Un secondo indicatore della salute della nostra vita spirituale sono le azioni concrete, i piccoli e sempre nuovi gesti di generosità e perdono, nati dalla nostra unione con Dio: senza preferenze né distinzione di persone, in qualunque circostanza e in maniera incondizionata. Le opere di misericordia sono una dimostrazione delle azioni concrete che devono essere visibili nel nostro comportamento quotidiano. Molti di noi facciamo cose buone per ragioni mescolate, forse per dimostrare agli altri e dimostrare a noi stessi che siamo compassionevoli, ma solo un amore che sgorga dal nostro desiderio di glorificare Dio, può parlare della sua presenza e misericordia.
Se ci proponiamo di vivere in questo stato continuo di orazione e misericordia, specialmente quando siamo calunniati, ingiustamente accusati, malcompresi o perseguitati, solo allora potremo guidare e portare altri a Cristo. Questo spiega perché Gesù conclude il suo elenco di Beatitudini con questo segno supremo di fedeltà al loro spirito: Beati i perseguitati a causa della giustizia, perché di essi è il regno dei cieli.
La vita dei santi e la nostra stessa esperienza, ci offrono un terzo indicatore preciso della nostra fedeltà: Quando cerchiamo di compiere pienamente la nostra missione, sia come sia, allora ci verrà affidato un compito nuovo e probabilmente più difficile. Questo va oltre la nostra vita puramente ascetica. Si tratta di un atto divino di fiducia che ci dice chi è Lui e chi siamo noi.
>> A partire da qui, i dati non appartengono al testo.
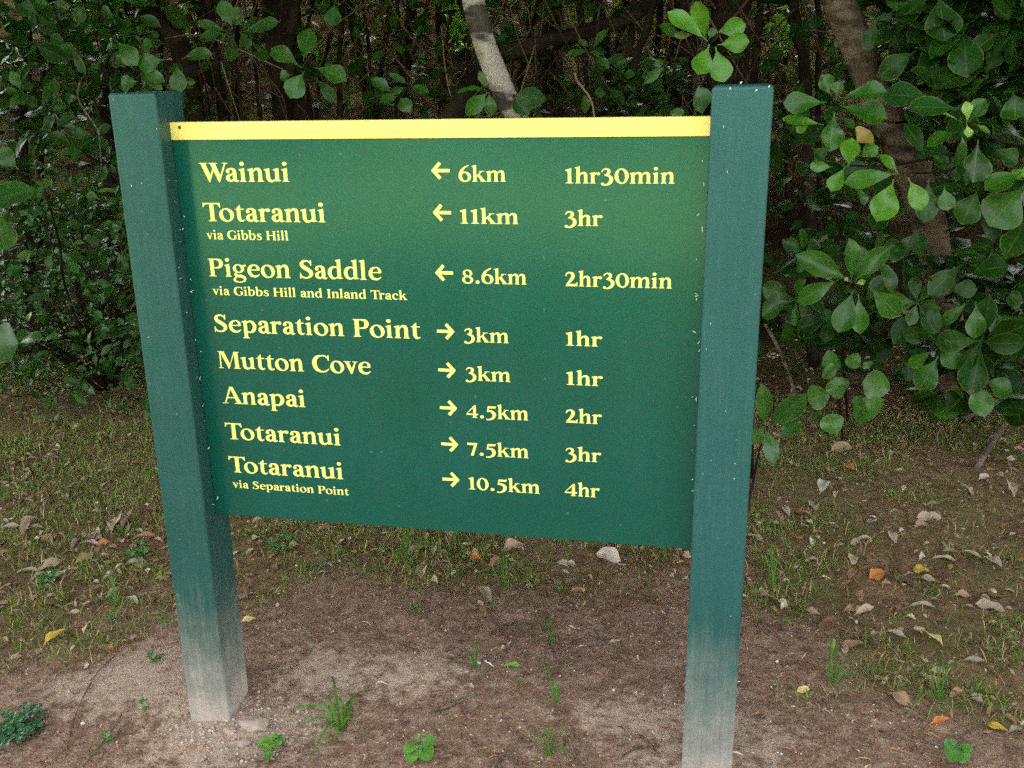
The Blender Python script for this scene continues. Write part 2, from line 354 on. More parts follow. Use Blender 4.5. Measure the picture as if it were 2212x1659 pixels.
# ================================================================ GROUND
def yb(x):
    """how far back the trodden bare soil reaches"""
    return np.interp(x, [-1.2, -.9, -.5, 0, .5, 1.0, 1.2, 1.35, 1.55, 1.75, 2.2], [-.3, -.02, .30, .62, .78, .74, .62, .45, .2, -.05, -.4])
def grassy(x, y):
    j = (noise2(np.asarray(x)*4, np.asarray(y)*4, 21)-.5)*.5+(noise2(np.asarray(x)*13, np.asarray(y)*13, 22)-.5)*.3
    return sstep(-.22, .36, y-yb(x)+j)
DUST = [(-.30, .05, .28), (.15, .16, .22), (.32, .20, .18), (.90, .14, .20), (.98, -.02, .2), (-.02, -.05, .24), (-.14, .02, .2), (.12, .02, .18), (1.12, .1, .16)]
def grid_axis(lo, hi, flo, fhi, step, ratio=1.16):
    a = list(np.arange(flo, fhi, step)); s = step
    while a[-1] < hi: s *= ratio; a.append(a[-1]+s)
    s = step
    while a[0] > lo: s *= ratio; a.insert(0, a[0]-s)
    return np.array(a)
gx = grid_axis(-60, 60, -2.6, 3.6, .018); gy = grid_axis(-60, 60, -.6, 3.2, .018)
X, Y = np.meshgrid(gx, gy); Z = gz(X, Y)
Rr = np.zeros_like(X)
for (dx, dy, dr) in DUST: Rr = np.maximum(Rr, np.exp(-(((X-dx)/dr)**2+((Y-dy)/(dr*.8))**2)))
Gg = grassy(X, Y); lawn = sstep(-2.6, -4.2, Y+(noise2(X*.6, Y*.6, 31)-.5)*1.4)
mb = MB(); ny, nx = X.shape
idx = np.arange(ny-1)[:, None]*nx+np.arange(nx-1)[None]
mb.add(np.stack([X, Y, Z], -1).reshape(-1, 3), np.stack([idx, idx+1, idx+nx+1, idx+nx], -1).reshape(-1, 4), None, np.stack([Rr*(1-Gg), np.clip(Gg*(Y > -2), 0, 1), lawn], -1).reshape(-1, 3), np.zeros((nx*ny, 2)))
g = link('ground', mb.mesh('ground', M_SOIL)); tag(g, None, None, None, 'structure')

# ================================================================ THE SIGN
PW, ZT, HY, PH = 1.0146, 1.3079, .0335, .8151
sign = thing('trail_sign', (.5*PW, 0, 0), 'green painted trail sign board with yellow top strip and yellow lettering between two posts', 'sign')
import bmesh
def bevel_box(name, x0, x1, y0, y1, z0, z1, mat_, parent, bev=.005, seg=3, fn=None, cuts=0):
    bm = bmesh.new(); bmesh.ops.create_cube(bm, size=1)
    for v in bm.verts: v.co = Vector((x0+(v.co.x+.5)*(x1-x0), y0+(v.co.y+.5)*(y1-y0), z0+(v.co.z+.5)*(z1-z0)))
    bmesh.ops.bevel(bm, geom=bm.edges[:], offset=bev, segments=seg, affect='EDGES', profile=.5)
    if fn:
        for v in bm.verts: v.co = Vector(fn(*v.co))
    for f in bm.faces: f.smooth = True
    me = bpy.data.meshes.new(name); bm.to_mesh(me); bm.free(); me.materials.append(mat_)
    o = link(name, me, parent); o.location = tuple(-np.array(parent.location)) if parent else (0, 0, 0)
    md = o.modifiers.new('weighted', 'WEIGHTED_NORMAL'); md.keep_sharp = True
    return o
ZM = ZT-PH/2
def leftpost(x, y, z):
    a = .1117; return (x*math.cos(a)-y*math.sin(a)+.0005*(z-ZM), x*math.sin(a)+y*math.cos(a), z)
def rightpost(x, y, z):
    a = -.0023; return (PW-.0018+x*math.cos(a)-y*math.sin(a)+.0112*(z-ZM), x*math.sin(a)+y*math.cos(a), z)
bevel_box('post', -.0919, 0, -.0528, .0726, -.25, 1.3643, M_POST, sign, .0055, 3, leftpost)
bevel_box('post', 0, .0999, -.05, .0537, -.25, 1.3587, M_POST2, sign, .0065, 3, rightpost)
panel = bevel_box('sign_panel', .0, PW+.004, 0, .018, ZT-PH, ZT-HY, M_PANEL, sign, .0012, 1)
strip = bevel_box('yellow_strip', -.0015, PW+.003, -.0022, .0195, ZT-HY+.0003, ZT, M_YELLOW, sign, .0012, 1)
def child_mesh(name, V, F, mat_, parent, smooth=False):
    me = bpy.data.meshes.new(name); me.from_pydata([tuple(v) for v in V], [], F); me.materials.append(mat_); me.update()
    o = link(name, me, parent); return o
# nail head near the end of the strip
mbn = MB(); a = np.linspace(0, 2*PI, 16, endpoint=False)
nv = np.vstack([np.stack([.0200+.0026*np.cos(a), np.full(16, -.0031), 1.2985+.0026*np.sin(a)], 1), np.stack([.0200+.0034*np.cos(a), np.full(16, -.0022), 1.2985+.0034*np.sin(a)], 1), [[.02, -.0026, 1.2985]]])
mbn.add(nv, [[i, (i+1) % 16, 16+(i+1) % 16, 16+i] for i in range(16)], [[i, (i+1) % 16, 32] for i in range(16)])
ob = part('nail_head', mbn, M_HOLE, strip, np.zeros(3))
# ---------------------------------------------------------------- lettering: a bold old-style roman drawn as outlines
XH, CAP, ASC, DSC = 480, 680, 735, -215
def g_ribbon(pts, n=7):
    """smooth stroke through (x, y, width) -> list of quads"""
    P = np.array(pts, float)
    Q = np.vstack([2*P[0]-P[1], P, 2*P[-1]-P[-2]])
    out = []
    for i in range(1, len(Q)-2):
        a, b, c, d = Q[i-1], Q[i], Q[i+1], Q[i+2]
        for k in range(n):
            t = k/n
            out.append(.5*(2*b+(c-a)*t+(2*a-5*b+4*c-d)*t*t+(3*b-a-3*c+d)*t**3))
    out.append(Q[-2]); S = np.array(out)
    T = np.gradient(S[:, :2], axis=0); T /= np.linalg.norm(T, axis=1)[:, None]+1e-9
    N = np.stack([-T[:, 1], T[:, 0]], 1)*np.maximum(S[:, 2:3], 8)/2
    Lf, Rt = S[:, :2]+N, S[:, :2]-N
    return [[Lf[i], Rt[i], Rt[i+1], Lf[i+1]] for i in range(len(S)-1)]
def g_ring(cx, cy, rx, ry, ix, iy, tilt=0, n=40):
    q = []; a = np.linspace(0, 2*PI, n+1); t = math.radians(tilt)
    o = np.stack([cx+rx*np.cos(a), cy+ry*np.sin(a)], 1)
    ux, uy = ix*np.cos(a), iy*np.sin(a)
    i_ = np.stack([cx+ux*math.cos(t)-uy*math.sin(t), cy+ux*math.sin(t)+uy*math.cos(t)], 1)
    return [[o[k], o[k+1], i_[k+1], i_[k]] for k in range(n)]
def g_disc(cx, cy, r, n=20):
    return [[(cx+r*math.cos(2*PI*k/n), cy+r*math.sin(2*PI*k/n)) for k in range(n)]]
def g_poly(*p): return [list(p)]
def g_foot(x, w, l=48, r=48, y=0, h=26, up=1):
    """bracketed slab serif under (up=1) or over (up=-1) a stem x..x+w"""
    s = up
    return [[(x-l, y), (x+w+r, y), (x+w+r, y+s*h), (x-l, y+s*h)],
            [(x-l*.55, y+s*h), (x+w+r*.55, y+s*h), (x+w, y+s*(h+34)), (x, y+s*(h+34))]]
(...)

Sì; solo quando affrontiamo le tempeste della vita, particolarmente quando ci sentiamo defraudati, traditi, o quando le persone che amiamo si rivoltano contro di noi, abbiamo l’opportunità di dare una testimonianza unica di fiducia in Dio e di dire in modo forte col salmista: Signore, È bene ringraziarti. Niente ci succede senza la sua conoscenza e la sua provvidenziale sapienza.